- [Problem to work on] Present every line in which the string "Write" appears.
--------------------------------
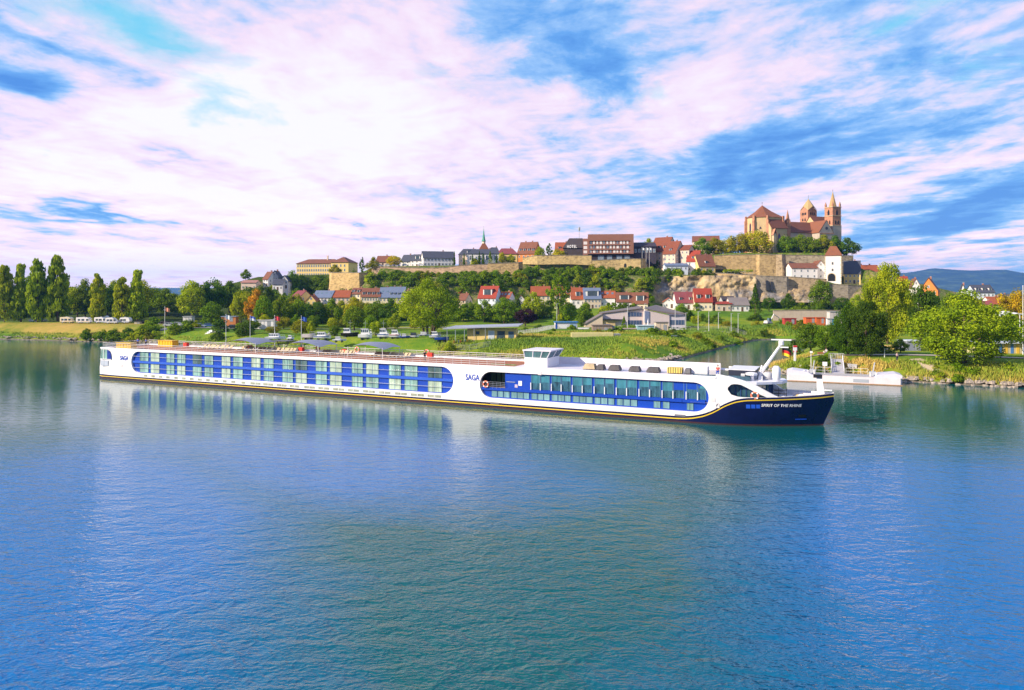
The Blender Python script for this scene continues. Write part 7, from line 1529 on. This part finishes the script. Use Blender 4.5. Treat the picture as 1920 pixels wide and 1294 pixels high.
for a, b_, y0, y1, yy in ((1179, 1205, 586, 594, 1.6), (1179, 1205, 601, 613, 1.6), (1256, 1282, 600, 609, -.6)):
    m = MB(); (xa, z0), (xb, z1) = U(a, y1), U(b_, y0); m.box(xa, xb, yy - .06, yy + .05, z0, z1, 0); [m.box(xa + (xb-xa)*q_/5 - .05, xa + (xb-xa)*q_/5 + .05, yy - .12, yy - .065, z0, z1, 1) for q_ in range(6)]; m.build('window', [glassy((.06, .10, .20), .06), paint((.3, .3, .36), .5)], root)
slab([(1207, 605), (1207, 583), (1216, 584), (1216, 605)], -1.25, -1.02, 'blue_panel', paint((.16, .20, .34), .5))
x = XW(1215, 256); root = empty('closed_parasol', (x, 256, G(x, 256)), 0, 'closed white parasol on the terrace of the angular building', 'parasol'); m = MB(); m.tube([(0, 0, 0), (0, 0, 1.2)], .04, 6); m.build('pole', STEEL, root); m = MB(); m.lathe([(.18, 0), (.28, .5), (.2, 2.0), (.03, 3.0)], (0, 0, 1.0), 8); m.build('cloth', WHITE, root)
def shed(px0, px1, yt, yb, Y, mat_, roofm, lab, d=3, rz=0, name='shed', pan=None):
    x = XW((px0+px1)/2, Y); w_ = (px1-px0)*Y/F; zb2 = ZH(yb, Y); h = ZH(yt, Y) - zb2; root = empty(name, (x, Y, zb2), rz, lab, name.replace('_', ' ')); m = MB(); m.box(-w_/2, w_/2, 0, d, -2.0, h); m.build('wall', mat_, root); m = MB(); m.box(-w_/2 - .2, w_/2 + .2, -.3, d + .2, h, h + .2); m.build('roof', roofm, root)
    n = max(2, int(w_ / 1.1))
    m = MB(); [m.box(-w_/2 + w_*i/n - .04, -w_/2 + w_*i/n + .04, -.05, -.002, 0, h) for i in range(1, n)]; m.build('panel_strip', pan or GREYM, root); m = MB(); m.box(w_*.1, w_*.1 + min(1.1, w_*.25), -.06, -.001, 0.02, min(2.1, h*.85)); m.build('door', paint((.3, .32, .35), .5), root); return root
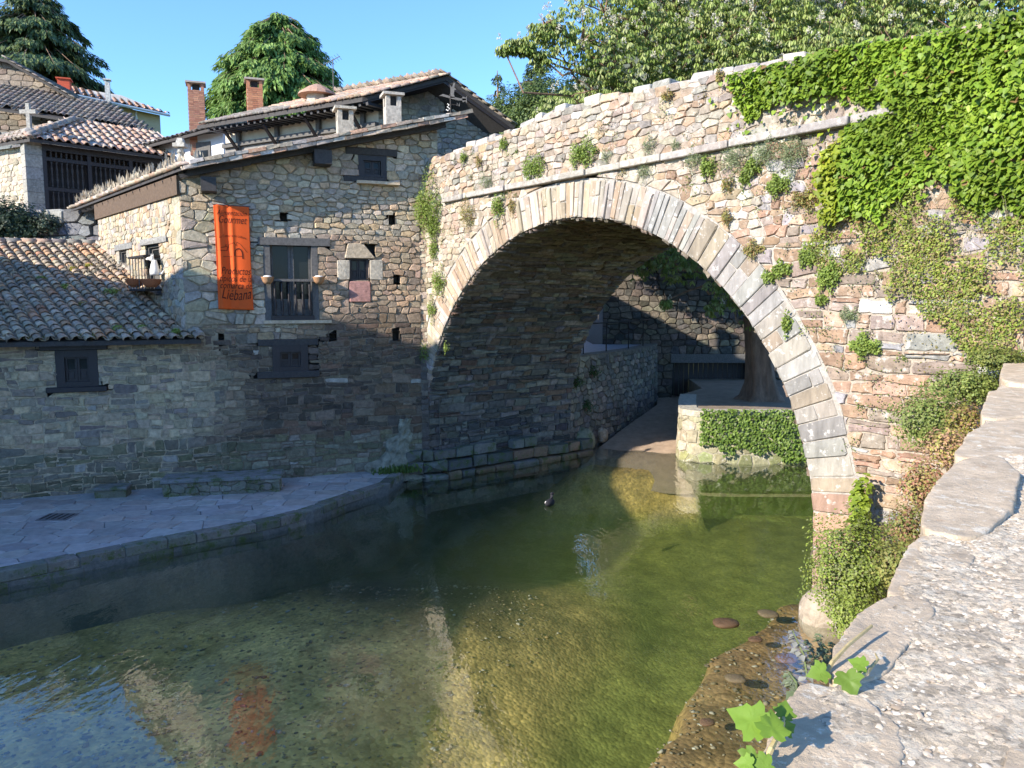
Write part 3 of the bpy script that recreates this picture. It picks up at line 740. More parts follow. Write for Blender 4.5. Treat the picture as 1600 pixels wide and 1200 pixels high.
def beam(fr, r, d0, d1, name, m, parent, rngb, jag=.0):
    mb = MB(); mb.fbox(fr, r[0], r[1], r[2], r[3], d0, d1); o = mb.build(name, m, parent)
    bv = o.modifiers.new('bevel', 'BEVEL'); bv.width = .012; bv.segments = 1
    return o
def window(fr, r, label, parent, cols=2, depth=.12, glass_rows=(.5, .95), shutter=True, m=M_PAINT, leaf=True, fw=.07, panel_rows=((.06, .45),)):
    """a wooden window in a wall opening: frame, two leaves with panes above and raised panels below"""
    u0, v0, u1, v1 = r
    mb = MB(); F0 = -depth
    for (a, b, c, d) in ((u0 - .02, v0 - .02, u0 + fw, v1 + .02), (u1 - fw, v0 - .02, u1 + .02, v1 + .02), (u0 + fw + .001, v1 - fw, u1 - fw - .001, v1 + .02), (u0 + fw + .001, v0 - .02, u1 - fw - .001, v0 + fw * .8)):
        mb.fbox(fr, a, b, c, d, F0 - .06, F0 + .07)
    fm = mb.build('frame', m, parent)
    if label: fm['label'] = label
    fm_name = fm; fm.name = 'window'
    iu0, iu1, iv0, iv1 = u0 + fw, u1 - fw, v0 + fw * .8, v1 - fw
    wv = (iu1 - iu0) / cols
    for k in range(cols):
        a, b = iu0 + k * wv + .004, iu0 + (k + 1) * wv - .004; s = min(.055, wv * .18)
        mb = MB(); H = iv1 - iv0
        g0, g1 = iv0 + H * glass_rows[0], iv0 + H * glass_rows[1]
        for (x0, y0, x1, y1) in ((a, iv0, a + s, iv1), (b - s, iv0, b, iv1), (a + s + .001, iv1 - s, b - s - .001, iv1), (a + s + .001, iv0, b - s - .001, iv0 + s), (a + s + .001, g0 - s * .8, b - s - .001, g0)):
            mb.fbox(fr, x0, y0, x1, y1, F0 - .05, F0 - .005)
        mb.build('shutter', m, fm)
        for (p0, p1) in panel_rows:
            mb = MB(); mb.fbox(fr, a + s + .002, iv0 + s, b - s - .002, g0 - s * .8 - .002, F0 - .045, F0 - .03)
            mb.fbox(fr, a + s * 1.6, iv0 + s * 1.7, b - s * 1.6, g0 - s * 1.5, F0 - .029, F0 - .012); mb.build('panel', m, fm)
        mb = MB(); mb.fbox(fr, a + s + .002, g0, b - s - .002, iv1 - s - .001, F0 - .04, F0 - .032); mb.build('pane', M_GLASS, fm)
    mb = MB()
    P = [fr.P(x, y, z) for z in (0.0, F0 - .06) for x, y in ((u0 - .02, v0 - .02), (u1 + .02, v0 - .02), (u1 + .02, v1 + .02), (u0 - .02, v1 + .02))]
    mb.add(P, [(0, 4, 5, 1), (1, 5, 6, 2), (2, 6, 7, 3), (3, 7, 4, 0)], (.2, .17, .14)); mb.build('reveal', M_MORT, fm)
    return fm
rb = random.Random(4)
# annex window
window(FA, W_ANX, 'dark brown window under the low tiled eave', house, depth=.03, fw=.16)
beam(FA, L_ANX, -.1, .09, 'lintel', M_PAINT, house, rb); beam(FA, SL_ANX, -.1, .12, 'sill', M_PAINT, house, rb)
# lower window
window(FA, W_LOW, 'small blue-black shuttered window low in the dark masonry', house, depth=.02, fw=.16)
beam(FA, L_LOW, -.1, .05, 'lintel', M_WOOD, house, rb); beam(FA, SL_LOW, -.1, .1, 'sill', M_WOOD, house, rb)
# top window
window(FA, W_TOP, 'dark window close under the roof verge', house, depth=.05, fw=.13, glass_rows=(.5, .96))
beam(FA, L_TOP, -.1, .05, 'lintel', M_WOOD, house, rb); beam(FA, SL_TOP, -.1, .06, 'sill', M_WOOD, house, rb)
r_ = R(FA, 556, 282, 622, 288); mb = MB(); mb.fbox(FA, r_[0], r_[1] - .02, r_[2], r_[1] + .05, -.02, .22, (.3, .22, .18)); mb.build('drip_ledge', M_SLAB, house)
# small window with stone surround
window(FA, W_SML, 'little brown window framed by big pale blocks', house, depth=.10, fw=.03, glass_rows=(.5, .96))
def block(fr, pts, d, col, name, parent, m=M_STONE, rng=rb, flat=.08):
    V, F = stone_geo(pts, fr, d, rng, back=-.05, rnd=.05, flat=flat, wob=.01); return mesh(name, V, F, m, parent, [col] * len(V), smooth=False)
def rpts(r): return [(r[0], r[1]), (r[2], r[1]), (r[2], r[3]), (r[0], r[3])]
block(FA, rpts((JAMB1[0], JAMB1[1], JAMB1[2] - .01, JAMB1[3])), .05, (.46, .41, .33), 'jamb_stone', front)
block(FA, rpts((JAMB2[0] + .01, JAMB2[1], JAMB2[2], JAMB2[3])), .05, (.46, .41, .33), 'jamb_stone', front)
block(FA, [FA.pix(538, 404), FA.pix(587, 405), FA.pix(569, 381), FA.pix(543, 380)], .06, (.44, .36, .26), 'lintel_stone', front)
block(FA, rpts(PINK), .06, (.40, .215, .185), 'sill_slab', front)
# balcony door
bw = (FA.pix(423, 440)[0], W_BAL[1], FA.pix(488, 440)[0], W_BAL[3])
mb = MB()
for (a, b) in ((W_BAL[0], bw[0]), (bw[2], W_BAL[2])): mb.fbox(FA, a - .01, W_BAL[1] - .02, b, W_BAL[3] + .01, -.12, .03)
dr = mb.build('balcony_door', M_GREYW, house); dr['label'] = 'grey timber balcony door with turned dark balusters'
mb = MB(); P_ = rpts(L_BAL); mb.fbox(FA, L_BAL[0], L_BAL[1] + .02, L_BAL[2], L_BAL[3] + .02, -.1, .06); mb.build('lintel', M_GREYW, dr)
mb = MB(); mb.fbox(FA, W_BAL[0] - .05, W_BAL[1] - .1, W_BAL[2] + .3, W_BAL[1] - .02, -.1, .10, (.33, .29, .24)); mb.build('sill_stone', M_SLAB, dr)
iu0, iu1 = bw[0], bw[2]; zr = FA.pix(450, 438)[1]
for k in range(2):
    a = iu0 + (iu1 - iu0) * k / 2; b = iu0 + (iu1 - iu0) * (k + 1) / 2; mb = MB(); z0 = W_BAL[1]
    for (x0, y0, x1, y1) in ((a + .003, z0, a + .07, W_BAL[3]), (b - .07, z0, b - .003, W_BAL[3]), (a + .071, W_BAL[3] - .08, b - .071, W_BAL[3]), (a + .071, z0, b - .071, z0 + .5)):
        mb.fbox(FA, x0, y0, x1, y1, -.2, -.13)
    mb.build('door_leaf', M_GREYW, dr)
    mb = MB(); mb.fbox(FA, a + .071, z0 + .5, b - .071, W_BAL[3] - .081, -.18, -.17); mb.build('pane', M_GLASS, dr)
mb = MB(); mb.fbox(FA, iu0 - .02, W_BAL[1] - .02, iu1 + .02, W_BAL[1] + .1, -.11, .07); mb.build('bottom_rail', M_PAINT, dr)
mb = MB(); mb.fbox(FA, iu0 - .1, zr - .03, iu1 + .1, zr + .03, .05, .16); mb.build('handrail', M_GREYW, dr)
nb_ = 6
for k in range(nb_):
    p = FA.P(iu0 + (iu1 - iu0) * (k + .5) / nb_, W_BAL[1] + .1, .1); h = zr - W_BAL[1] - .13
    mb = MB(); mb.lathe(p, [(.018, 0), (.03, .03), (.018, .06), (.034, .22 * h), (.04, .35 * h), (.022, .55 * h), (.03, .62 * h), (.02, .68 * h), (.028, .85 * h), (.018, h)], 7); mb.build('baluster', M_PAINT, dr, smooth=True)
# beam ends under the verge
for (x0, y0, x1, y1) in ((490, 236, 517, 258), (314, 278, 338, 300)):
    r_ = R(FA, x0, y0, x1, y1, .3); mb = MB(); mb.fbox(FA, r_[0], r_[1], r_[2], r_[3], -.2, .52); mb.build('beam_end', M_WOOD, house)
# side-wall windows
window(FS, W_S1, 'narrow slit window in the sunlit side wall', house, cols=1, depth=.12, fw=.05, m=M_GREYW)
window(FS, W_S2, 'tall narrow brown shuttered door in the side wall', house, cols=1, depth=.14, fw=.06, m=M_GREYW, glass_rows=(.62, .9))
block(FS, rpts(LS1), .05, (.22, .22, .21), 'lintel_stone', side); block(FS, rpts(LS2), .06, (.27, .265, .25), 'lintel_stone', side)
mb = MB(); mb.fbox(FS, W_S2[0] - .1, W_S2[1] + .95, W_S2[2] + .1, W_S2[1] + 1.0, .0, .42); mb.fbox(FS, W_S2[0] - .1, W_S2[1] + .12, W_S2[2] + .1, W_S2[1] + .17, .0, .42); bal = mb.build('small_balcony', M_IRON, house)
for k in range(6):
    p = FS.P(W_S2[0] - .05 + (W_S2[2] - W_S2[0] + .1) * k / 5, W_S2[1] + .17, .39); mb = MB(); mb.tube([p, p + np.array([0, 0, .78])], .014, 5); mb.build('baluster', M_GREYW, bal)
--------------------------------
- [Solution]
The Blender Python script for this scene continues. Write part 7, from line 1529 on. This part finishes the script. Use Blender 4.5. Treat the picture as 1920 pixels wide and 1294 pixels high.
Write part 3 of the bpy script that recreates this picture. It picks up at line 740. More parts follow. Write for Blender 4.5. Treat the picture as 1600 pixels wide and 1200 pixels high.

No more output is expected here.